• JOB: In the listing below, pick out lines with "PLASTIC".

[START DATA PROVIDED]

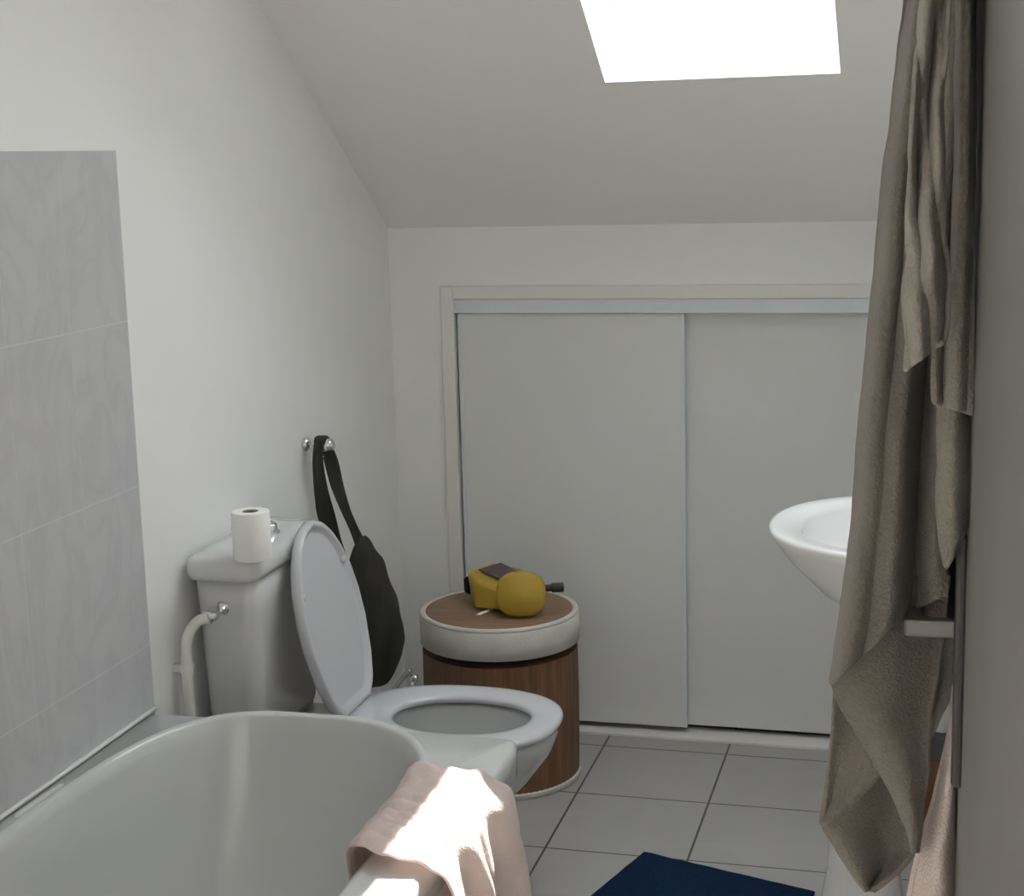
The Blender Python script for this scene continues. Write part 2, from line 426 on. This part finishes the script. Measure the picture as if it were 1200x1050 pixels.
def clampdeck(R):
    return [(min(max(x, BX0+.012), BX1-.012), min(max(y, BY0+.012), BY1-.012), z) for x, y, z in R]
RS.append(clampdeck(ring_oval((1.065, 1.02), lambda y: BZ+.0005)))
RS.append(clampdeck(ring_oval((1.035, 1.008), lambda y: BZ+lipz(y)*.8)))
RS.append(clampdeck(ring_oval((1.015, 1.0), lambda y: BZ+lipz(y))))
RS.append(ring_oval((.985, .990), lambda y: BZ+lipz(y)*.75-.003))
RS.append(ring_oval((.960, .980), lambda y: BZ-.020))
RS.append(ring_oval((.93, .955), lambda y: BZ-.10, -.005))
RS.append(ring_oval((.89, .90), lambda y: BZ-.20, -.015))
RS.append(ring_oval((.84, .84), lambda y: BZ-.30, -.03))
RS.append(ring_oval((.76, .78), lambda y: BZ-.365, -.04))
RS.append(ring_oval((.62, .70), lambda y: BZ-.390, -.045))
RS.append(ring_oval((.3, .4), lambda y: BZ-.397, -.045))
bm = bmesh.new(); rings(bm, RS, cap0=False, cap1=True)
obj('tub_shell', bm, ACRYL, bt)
bm = bmesh.new()
lathe_dir(bm, [(.0, 0), (.005, .002), (.0065, .012), (.0065, .13), (.005, .14), (0, .142)], (.026, 2.14, BZ+.0005), (0.02, 1, 0), 12)
obj('grab_rail', bm, ACRYL, bt)
bm = bmesh.new()
box(bm, BX1-.022, BX1-.012, BY0+.02, BY1-.02, .0, BZ-.05); box(bm, BX0+.02, BX1-.022, BY1-.032, BY1-.022, 0, BZ-.05); box(bm, BX0+.02, BX1-.022, BY0+.022, BY0+.032, 0, BZ-.05)
obj('apron_panel', bm, ACRYL, bt, smooth=False, bevel=.002)
bm = bmesh.new(); lathe(bm, [(.026, 0), (.026, .003), (.020, .006), (.0, .006)], (OC[0], 1.35, BZ-.3975), n=24)
obj('drain', bm, CHROME, bt)

# towel over the bath rim
bm = bmesh.new()
prof = [(0, .578, .33), (.12, .588, .40), (.24, .600, .48), (.34, .608, .540), (.42, .640, .566), (.52, .690, .556), (.60, .735, .550), (.66, .764, .530), (.74, .782, .46), (.86, .784, .34), (1, .778, .22)]
def bath_towel(a, v):
    x, z = interp(prof, a)
    y0 = 2.09+.11*max(0, .42-a)/.42+.012*math.sin(a*9)-.06*max(0, a-.65)
    y1 = 2.395+.07*max(0, min(a, .66)-.48)/.18-.06*max(0, .45-a)*2+.03*math.sin(a*5+1)
    y = y0+(y1-y0)*v
    # soft folds that run across the rim, bigger where the cloth hangs
    hang = abs(a-.5)*2
    f = math.sin(v*14+a*3.0)*.010*(.35+hang)+math.sin(v*29+2-a*6)*.004
    n_ = noise.noise(Vector((a*5, v*4, 3)))*.016
    if a > .62: x += f*1.3+abs(n_)*1.2+.012*math.exp(-((v-.75)/.2)**2); z += n_*.2
    elif a < .36: x += f*.4+n_*.5; z += .004
    else: z += abs(f)*.7+abs(n_)*.8+abs(noise.noise(Vector((a*26, v*11, 1))))*.010+.001+.012*math.exp(-((v-.85)/.12)**2)
    y += noise.noise(Vector((a*3, v*3, 7)))*.02
    return (x, y, z)
sheet(bm, 70, 60, bath_towel)
bt_t = obj('bath_towel', bm, BATHT, solid=.005, sub=1, soff=1)
tag(bt_t, 'pale peach towel draped over the bath rim, lit white by sunlight', 'towel')

# ================================================================= TOILET
TYC = 3.05
to = thing('toilet', 'white close-coupled toilet with lid raised, next to the woven laundry hamper', 'toilet', (.40, TYC, 0))
CY_, CHY = 2.992, .182
bm = bmesh.new()
def cis(x0, x1, hy, z, r): return rrect((x0+x1)/2, CY_, (x1-x0)/2, hy, r, z)
rings(bm, [cis(.030, .140, CHY-.030, .40, .03), cis(.026, .146, CHY-.024, .42, .035), cis(.024, .152, CHY-.015, .55, .035), cis(.021, .157, CHY-.006, .70, .035), cis(.020, .159, CHY-.003, .757, .035)])
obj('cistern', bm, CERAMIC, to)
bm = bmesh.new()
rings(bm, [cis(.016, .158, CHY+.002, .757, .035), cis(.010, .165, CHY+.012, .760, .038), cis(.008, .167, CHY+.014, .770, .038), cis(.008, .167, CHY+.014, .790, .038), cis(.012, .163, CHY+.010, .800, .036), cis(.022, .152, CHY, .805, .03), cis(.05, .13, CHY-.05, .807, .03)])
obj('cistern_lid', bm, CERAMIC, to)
bm = bmesh.new()
lathe(bm, [(.024, 0), (.024, .006), (.019, .009), (.019, .020), (.016, .024), (0, .024)], (.105, CY_+.02, .806), n=28)
obj('flush_button', bm, CHROME, to)
# bowl
bm = bmesh.new(); NR = 64
def el(cx, a, b, z, n=2.2, cyo=0):
    return [(*sup(2*PI*k/NR, a, b, n, cx, TYC+cyo), z) for k in range(NR)]
rings(bm, [el(.40, .20, .105, 0), el(.40, .195, .10, .03), el(.385, .165, .090, .10), el(.385, .155, .088, .16), el(.40, .18, .11, .22), el(.425, .22, .145, .29), el(.445, .245, .168, .35), el(.452, .252, .176, .385), el(.452, .250, .176, .397), el(.456, .240, .168, .400),
          el(.485, .170, .118, .400), el(.487, .165, .114, .39), el(.485, .150, .105, .33), el(.470, .115, .085, .25), el(.455, .075, .055, .21), el(.45, .03, .02, .20)], cap0=True, cap1=True)
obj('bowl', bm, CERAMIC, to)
bm = bmesh.new()
prism(bm, [(.03, TYC-.10, .28), (.27, TYC-.13, .28), (.27, TYC-.13, .398), (.03, TYC-.13, .398)], (0, .23, 0))
obj('bowl_shelf', bm, CERAMIC, to, bevel=.02, smooth=False)
# seat ring (rounded tube section)
bm = bmesh.new(); rs = []
for j in range(14):
    a = 2*PI*j/14; ca, sa = math.cos(a), math.sin(a)
    k = .5+.5*ca           # 0 inner, 1 outer
    k = .5+.5*math.copysign(abs(ca)**.75, ca)
    A = .146+(.232-.146)*k; Bb = .108+(.188-.108)*k; cx = .502+(.482-.502)*k
    z = .416+.012*math.copysign(abs(sa)**.8, sa)
    rs.append(el(cx, A, Bb, z, 2.15+.25*k))
rs.append(rs[0]); rings(bm, rs, False, False); bmesh.ops.remove_doubles(bm, verts=bm.verts, dist=1e-5)
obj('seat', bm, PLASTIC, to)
# raised lid
bm = bmesh.new()
wt = [(a_, b_*.83) for a_, b_ in [(0, .085), (.03, .112), (.08, .134), (.2, .162), (.4, .184), (.55, .184), (.7, .168), (.82, .138), (.9, .106), (.96, .068), (.99, .034), (1, .0)]]
Lh = .415; lean = .215
lu = Vector((-lean, 0, 1)).normalized(); ln = Vector((1, 0, lean)).normalized()
L0 = Vector((.264, TYC-.006, .424))
def lid_ring(sc, off):
    pts = []
    ts = [i/40 for i in range(41)]
    def bulge(t, side):
        b_ = interp(wt, t)[0]
        return b_
    for t in ts: pts.append((bulge(t, 1), t))
    for t in ts[::-1][1:]: pts.append((-bulge(t, -1), t))
    out = []
    for y, t in pts:
        h = (t-.5)*Lh; hh = .5*Lh+h*sc
        out.append(L0+Vector((0, y*sc, 0))+lu*hh+ln*off)
    return out
rings(bm, [lid_ring(.86, .004), lid_ring(.90, .004), lid_ring(.925, .012), lid_ring(.96, .016), lid_ring(.99, .012), lid_ring(1.0, .002), lid_ring(.99, -.006), lid_ring(.94, -.012), lid_ring(.5, -.016)])
bmesh.ops.remove_doubles(bm, verts=bm.verts, dist=1e-5)
obj('lid', bm, PLASTIC, to)
for s in (-1, 1):
    bm = bmesh.new(); lathe(bm, [(.0, -.022), (.011, -.020), (.011, .020), (0, .022)], (.262, TYC+s*.075, .418), axis='y', n=16)
    obj('hinge', bm, PLASTIC, to)
for (yy, hh) in ((-.12, .28), (.12, .30)):
    bm = bmesh.new(); lathe_dir(bm, [(.008, 0), (.008, .008), (.005, .011), (0, .011)], L0+Vector((0, yy, 0))+lu*hh+ln*.003, ln, 12)
    obj('buffer', bm, PLASTIC, to)

# toilet paper roll on the cistern lid
c_ = at(288, 660, 2, .806)
tr = thing('toilet_paper_roll', 'white toilet paper roll standing on the cistern lid', 'toilet paper', (c_.x, c_.y+.034, .8075))
rc = tr.location
bm = bmesh.new(); lathe(bm, [(.0165, 0), (.037, 0), (.038, .003), (.0378, .092), (.036, .095), (.0165, .095), (.0165, 0)], (rc.x, rc.y, rc.z), n=40, cap0=False, cap1=False)
obj('paper', bm, PAPER, tr, angle=50)
bm = bmesh.new(); lathe(bm, [(.0155, .001), (.0164, .001), (.0164, .0945), (.0152, .0945), (.0152, .001)], (rc.x, rc.y, rc.z), n=24, cap0=False, cap1=False)
obj('core', bm, CARD, tr, angle=50)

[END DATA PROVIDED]

• SOLUTION TO THIS EXERCISE:
obj('seat', bm, PLASTIC, to)
obj('lid', bm, PLASTIC, to)
    obj('hinge', bm, PLASTIC, to)
    obj('buffer', bm, PLASTIC, to)